Morelli would jump in wherever he was needed and never considered a job too big or too small.

“He was very outspoken. If he liked you he told you he liked you. If he didn’t like you, he told you. He was a soft and tender guy inside,” Curwen said. “There was a hard side to him. Inside he was really like a cupcake.”

Flowers started arriving at the police station soon after news of the shooting spread. State officials also sent their condolences.

“Each day, brave police officers risk their lives so that we and our families can be safe and secure,” U.S. Sen. Joe Lieberman, I-Conn., said in a statement. “We should honor the ultimate sacrifice that has been made by Officer Morelli.”

Morelli joined the Norwalk department in 1996, the same year he was honorably discharged from the Marines after serving in the first Gulf War and was a former Marine intelligence analyst. He was a member of Norwalk’s water rescue unit, where he had a close call just before Christmas as he and another officer searched for an endangered windsurfer in Long Island Sound on a windy, frigid afternoon.

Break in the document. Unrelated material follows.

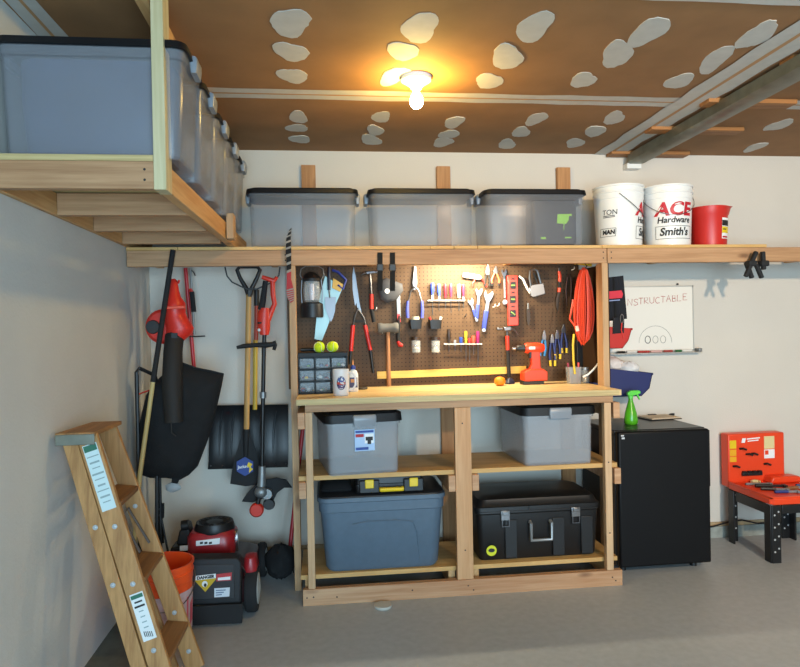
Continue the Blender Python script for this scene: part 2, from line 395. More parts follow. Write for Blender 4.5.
# pegboard
def pegboard_mat():
    m = bpy.data.materials.new('pegboard'); m.use_nodes = True; nt = m.node_tree; b = nt.nodes['Principled BSDF']; b.inputs['Roughness'].default_value = 0.6; b.inputs['Specular IOR Level'].default_value = 0.25
    tc = nt.nodes.new('ShaderNodeTexCoord'); mp = nt.nodes.new('ShaderNodeMapping'); mp.inputs['Scale'].default_value = (39.37, 0, 39.37)
    v = nt.nodes.new('ShaderNodeTexVoronoi'); v.inputs['Randomness'].default_value = 0; v.inputs['Scale'].default_value = 1.0
    nt.links.new(tc.outputs['Object'], mp.inputs[0]); nt.links.new(mp.outputs[0], v.inputs['Vector'])
    lt = nt.nodes.new('ShaderNodeMath'); lt.operation = 'LESS_THAN'; lt.inputs[1].default_value = 0.15
    nt.links.new(v.outputs['Distance'], lt.inputs[0])
    mx = nt.nodes.new('ShaderNodeMix'); mx.data_type = 'RGBA'; nt.links.new(lt.outputs[0], mx.inputs['Factor'])
    n = nt.nodes.new('ShaderNodeTexNoise'); n.inputs['Scale'].default_value = 3
    cr = nt.nodes.new('ShaderNodeValToRGB'); cr.color_ramp.elements[0].color = lin('#4b3826'); cr.color_ramp.elements[1].color = lin('#5a442f')
    nt.links.new(tc.outputs['Object'], n.inputs[0]); nt.links.new(n.outputs['Fac'], cr.inputs[0]); nt.links.new(cr.outputs[0], mx.inputs['A'])
    mx.inputs['B'].default_value = lin('#23150b'); nt.links.new(mx.outputs['Result'], b.inputs['Base Color'])
    return m
o = MB().box(-0.23, 1.697, YP, YW - 0.039, 1.108, 1.935).build('pegboard', pegboard_mat(), loc=(0.75, YP, 1.108), smooth=0)
tag(o, 'brown perforated pegboard on the wall above the worktop', 'pegboard')

# ------------------------------------------------------------------ overhead rack
t = thing('overhead_rack', 'lumber rack along the left wall under the ceiling holding large tubs', 'rack', (-0.78, -1.0, 1.957))
RZ = 1.957
RF = -1.90
MB().box(-1.078, -0.556, RF, RF + 0.038, RZ, RZ + 0.092).build('front_beam', LUM_X, t, bevel=0.002)
MB().box(-0.556, -0.515, RF, RF + 0.088, RZ - 0.002, ZC - 0.005).build('hanger_post', PALE_Z, t, bevel=0.002)
MB().bar((-0.535, RF + 0.09, RZ + 0.0445), (-0.497, 0.08, RZ + 0.0445), 0.089, 0.038, 0, (1, 0, 0)).build('side_beam', LUM_Y, t, bevel=0.002)
MB().box(-0.488, -0.452, -0.72, -0.63, RZ, RZ + 0.13).build('cleat', LUM_Z, t, bevel=0.002)
MB().box(-1.078, -1.056, RF + 0.04, YW - 0.01, RZ, RZ + 0.089).build('wall_ledger', LUM_Y, t, bevel=0.002)
for y in (-1.38, -0.96, -0.52): MB().box(-1.055, -0.546, y - 0.019, y + 0.019, RZ, RZ + 0.089).build('joist', LUM_X, t, bevel=0.002)
MB().box(-1.078, -0.557, RF, 0.08, RZ + 0.0925, RZ + 0.113).build('deck', PLYE, t)
MB().box(-0.60, -0.56, -2.7, -0.4, ZC - 0.06, ZC - 0.001).build('ceiling_cleat', LUM_Y, t)

# ------------------------------------------------------------------ tubs
LIDM = mat('dark_tub_lid', '#0e0f12', 0.5, spec=0.3)
LATG = clear('grey_latch_plastic', '#8f959c', 0.85, 0.3)
def tub(name, label, L, W, H, loc, bodym, group, rz=0.0, latch='x', lidm=None, latm=None, taper=0.03, skirt=0.014):
    """lidded tub, long side L on local x"""
    r = thing(name, label, 'storage tub', loc, group, rz); a, b = L / 2, W / 2; k = 0.004; h = H - 0.022
    q = MB()
    lv = [(a - taper, b - taper, .03, 0.0), (a - taper + .004, b - taper + .004, .035, 0.012), (a - 0.012, b - 0.012, .04, h - 0.05), (a - 0.004, b - 0.004, .04, h - 0.048), (a - 0.004, b - 0.004, .04, h),
          (a - 0.004 - k, b - 0.004 - k, .038, h), (a - 0.012 - k, b - 0.012 - k, .038, h - 0.05), (a - taper - k + .004, b - taper - k + .004, .03, 0.014)]
    q.rbox(lv, 0); q.build('body', bodym, r, local=True)
    q = MB(); q.rbox([(a, b, .045, h - skirt), (a + 0.006, b + 0.006, .048, h - skirt + 0.002), (a + 0.002, b + 0.002, .046, h + 0.012), (a - 0.02, b - 0.02, .03, h + 0.014), (a - 0.025, b - 0.025, .03, h + 0.022), (0.02, 0.02, .02, h + 0.0222)], 0)
    q.build('lid', lidm or LIDM, r, local=True)
    for s in (-1, 1):
        q = MB()
        if latch == 'x':
            q.rbox([(0.010, b * 0.28, .006, h - 0.05), (0.014, b * 0.30, .008, h - 0.02), (0.014, b * 0.30, .008, h + 0.002), (0.008, b * 0.28, .006, h + 0.010)], 0, (s * (a + 0.006), 0, 0))
        else:
            q.rbox([(a * 0.42, 0.012, .006, h - 0.075), (a * 0.45, 0.016, .008, h - 0.02), (a * 0.45, 0.016, .008, h + 0.006), (a * 0.42, 0.010, .006, h + 0.016)], 0, (0, s * (b + 0.006), 0))
        q.build('latch', latm or LATG, r, local=True)
    return r
BLUT = clear('bluish_tub_plastic', '#a3a4a9', 0.29, 0.2)
tops = ('large clear tub at the near end of the overhead rack, beside the pale post', 'clear tub on the overhead rack, directly behind the nearest one',
        'middle one of the five clear tubs on the overhead rack', 'clear tub on the overhead rack, second from the back wall', 'clear tub on the overhead rack nearest the back wall')
for i in range(5):
    y = -1.71 + i * 0.362
    if i == 0: big = tub('storage_tub', tops[0], 0.62, 0.335, 0.405, (-0.762, y, RZ + 0.1135), BLUT, 'tubs on the overhead rack')
    else: dup(big, (-0.762, y, RZ + 0.1135), tops[i])
stuffm = mat('blue_grey_bedding', '#3f4a68', 0.9, noise=0.2, nscale=6)
o = MB().rbox([(0.235, 0.105, .04, 0.016), (0.255, 0.12, .06, 0.2), (0.255, 0.12, .06, 0.34), (0.2, 0.08, .06, 0.355)]).build('folded_bedding', stuffm, local=True)
o.location = (-0.762, -1.71, RZ + 0.1135)
tag(o, 'blue-grey bundle filling the nearest tub on the overhead rack', 'bedding')

# three tubs on the wall shelf
sm = tub('storage_tub', 'empty clear lidded tub on the wall shelf beside the overhead rack', 0.632, 0.36, 0.345, (-0.108, -0.195, ZS), TUBC, 'tubs on the wall shelf', taper=0.022)
dup(sm, (0.587, -0.195, ZS), 'empty clear lidded tub in the middle of the wall shelf')
dup(sm, (1.272, -0.195, ZS), 'clear lidded tub on the wall shelf beside the white buckets, with a dark box inside')
b = thing('boxed_case', 'dark grey box with a lime green emblem inside the clear tub', 'box', (1.40, -0.25, ZS + 0.017))
DG = mat('dark_slate_card', '#1d2027', 0.6); LIME = mat('lime_print', '#8fd12c', 0.6)
MB().rbox([(0.135, 0.075, .02, 0), (0.14, 0.08, .025, 0.02), (0.14, 0.08, .025, 0.24), (0.13, 0.07, .02, 0.262)], 0).build('case', DG, b, local=True)
yy = -0.0812
q = MB(); q.slab([(0.012, yy, .125), (0.07, yy, .122), (0.085, yy, .145), (0.088, yy, .168), (0.105, yy, .170), (0.105, yy, .182), (0.016, yy, .180)], 0.001); q.slab([(0.052, yy, .085), (0.055, yy, .085), (0.058, yy, .125), (0.053, yy, .125)], 0.001)
q.slab([(-0.09, yy, .03), (-0.06, yy, .03), (-0.06, yy, .042), (-0.09, yy, .042)], 0.001); q.slab([(0.06, yy, .035), (0.1, yy, .035), (0.1, yy, .043), (0.06, yy, .043)], 0.001)
q.build('emblem', LIME, b, local=True)

# ------------------------------------------------------------------ buckets on the shelf
def bucket(name, label, loc, rz, R=0.154, H=0.378, m=WHITE, group=None):
    t = thing(name, label, 'bucket', loc, group, rz); k = 0.004; r0 = R * 0.89
    pr = [(r0 - 0.006, 0), (r0, 0.004), (R - 0.006, H - 0.085), (R - 0.004, H - 0.083), (R - 0.003, H - 0.078), (R - 0.004, H - 0.05), (R + 0.001, H - 0.047), (R + 0.001, H - 0.04), (R - 0.003, H - 0.037), (R - 0.003, H - 0.012), (R + 0.003, H - 0.01), (R + 0.003, H), (R - 0.006, H), (R - 0.01, H - 0.1), (r0 - k, 0.012), (0.003, 0.01)]
    MB().lathe(pr, 40).build('shell', m, t, local=True)
    q = MB(); hp = []
    for i in range(15):
        a = PI * i / 14; hp.append(((R + 0.006) * math.cos(a), -(R + 0.01) * math.sin(a) * 0.9 - 0.003, H - 0.06 - 0.13 * math.sin(a)))
    q.tube(hp, 0.0022, 6); q.build('wire_handle', STEEL, t, local=True)
    return t
ACER = mat('print_red', '#c01f2c', 0.5)
def wrapx(R0, R1, H, ang):
    def xf0(x, y):
        z = y; rr = R0 + (R1 - R0) * z / H + 0.0012; a = ang + x / rr
        return Vector((rr * math.sin(a), -rr * math.cos(a), z))
    return xf0
def bucket_print(t, R=0.154, H=0.378):
    W0 = wrapx(R * 0.89 + .001, R - 0.004, H - 0.085, 0.0)
    sh = lambda cx, cz: (lambda x, y: W0(x + cx + 0.22 * y * 0, y + cz))
    MB().text('ACE', 0.112, lambda x, y: W0(x * 1.12 + 0.16 * y, y + 0.222), 0, bold=0.004).build('red_lettering', ACER, t, local=True, smooth=0)
    def quad(q, x0, z0, x1, z1, n=1):
        for i in range(n):
            xa, xb = x0 + (x1 - x0) * i / n, x0 + (x1 - x0) * (i + 1) / n
            q.face([q.bm.verts.new(W0(*p)) for p in ((xa, z0), (xb, z0), (xb, z1), (xa, z1))])
    MB().text('Hardware', 0.052, lambda x, y: W0(x * 1.0 + 0.15 * y, y + 0.158), 0, bold=0.0012).build('dark_lettering', DARKT, t, local=True, smooth=0)
    MB().text("Smith's", 0.066, lambda x, y: W0(x * 0.95 + 0.15 * y, y + 0.085), 0, bold=0.002).build('dark_lettering', DARKT, t, local=True, smooth=0)
    def frame(x0, z0, x1, z1):
        q = MB(); quad(q, x0, z0, x1, z0 + .0025, 12); quad(q, x0, z1 - .0025, x1, z1, 12); quad(q, x0, z0, x0 + .0025, z1); quad(q, x1 - .0025, z0, x1, z1)
        q.build('printed_frame', DARKT, t, local=True, smooth=0)
    frame(-.118, .044, .118, .1225)
    q = MB()
    for i in range(9): quad(q, .165, .06 + i * .011, .185, .066 + i * .011)
    for i in range(6): quad(q, .166 + (i % 2) * .012, .2 + i * .011, .176 + (i % 2) * .012, .207 + i * .011)
    q.build('barcode', DARKT, t, local=True, smooth=0)
    ax = -0.30
    MB().text('TON', 0.044, lambda x, y: W0(x + ax + 0.012, y + 0.208), 0).build('dark_lettering', DARKT, t, local=True, smooth=0)
    MB().text('MAN', 0.036, lambda x, y: W0(x + ax + 0.01, y + 0.088), 0, bold=0.002).build('dark_lettering', DARKT, t, local=True, smooth=0)
    frame(ax - .05, .062, ax + .056, .113)
    q = MB()
    for z in (.186, .178): quad(q, ax - .03, z, ax + .045, z + .004, 4)
    q.build('fine_print', DARKT, t, local=True, smooth=0)
bk = bucket('bucket', 'white plastic bucket with red ACE lettering facing out, beside the red pail', (2.172, -0.225, ZS), -0.16, group='white buckets on the shelf'); bucket_print(bk)
dup(bk, (1.851, -0.225, ZS), 'white plastic bucket standing between the clear tub and the ACE-lettered bucket', rz=1.16)
t = thing('pail', 'red plastic pail with pouring lip and a yellow and black label', 'pail', (2.462, -0.21, ZS))
q = MB(); rings = []
def pail_ring(r, z, lip):
    out = []
    for k in range(36):
        a = 2 * PI * k / 36; f = max(0, math.cos(a + 0.1)) ** 12
        out.append(Vector(((r + lip * f) * math.cos(a), (r + lip * f) * math.sin(a), z + lip * 0.25 * f)))
    return out
q.loft([pail_ring(r, z, l) for r, z, l in ((.100, 0, 0), (.104, .004, 0), (.112, .20, 0), (.116, .206, .003), (.118, .245, .02), (.121, .256, .032), (.116, .256, .032), (.110, .22, .008), (.098, .01, 0), (.004, .008, 0))])
q.build('shell', REDP, t, local=True)
W1 = wrapx(.1045, .1125, .20, 0.52)
q = MB()
for x0, x1, z0, z1, mi in ((-.035, .035, .05, .18, 0), (-.035, .035, .085, .125, 1), (-.035, .035, .13, .165, 2), (-.03, .02, .055, .066, 3), (-.03, .0, .105, .112, 2)):
    n = 6
    for i in range(n):
        xa, xb = x0 + (x1 - x0) * i / n, x0 + (x1 - x0) * (i + 1) / n; e = 0.0006 * (mi > 0)
        q.face([q.bm.verts.new(W1(*p) * (1 + e * 9) if False else W1(*p) + Vector((math.sin(0.52) * e * 2, -math.cos(0.52) * e * 2, 0))) for p in ((xa, z0), (xb, z0), (xb, z1), (xa, z1))], mi)
q.build('paper_label', [WHITEP, YEL, DARKT, mat('label_red', '#b5242a', 0.6)], t, local=True)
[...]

He slipped on their boat’s deck and fell into the 41-degree water, but was rescued by fellow Officer John Taranto, The Hour of Norwalk reported.

Norwalk Sgt. Peter LaPak described Morelli at the time as someone who “isn’t that easily rattled. I think he was having all he could do to try and grab the side of the boat.”

Before Friday, Connecticut’s most recent line-of-duty death was New Haven Officer Dan Picagli, 38. He was struck and killed by a sport utility vehicle while directing traffic at a construction site on Oct. 21, 2006.

The Connecticut Law Enforcement Memorial lists 30 Connecticut officers killed in the line of duty since 1980.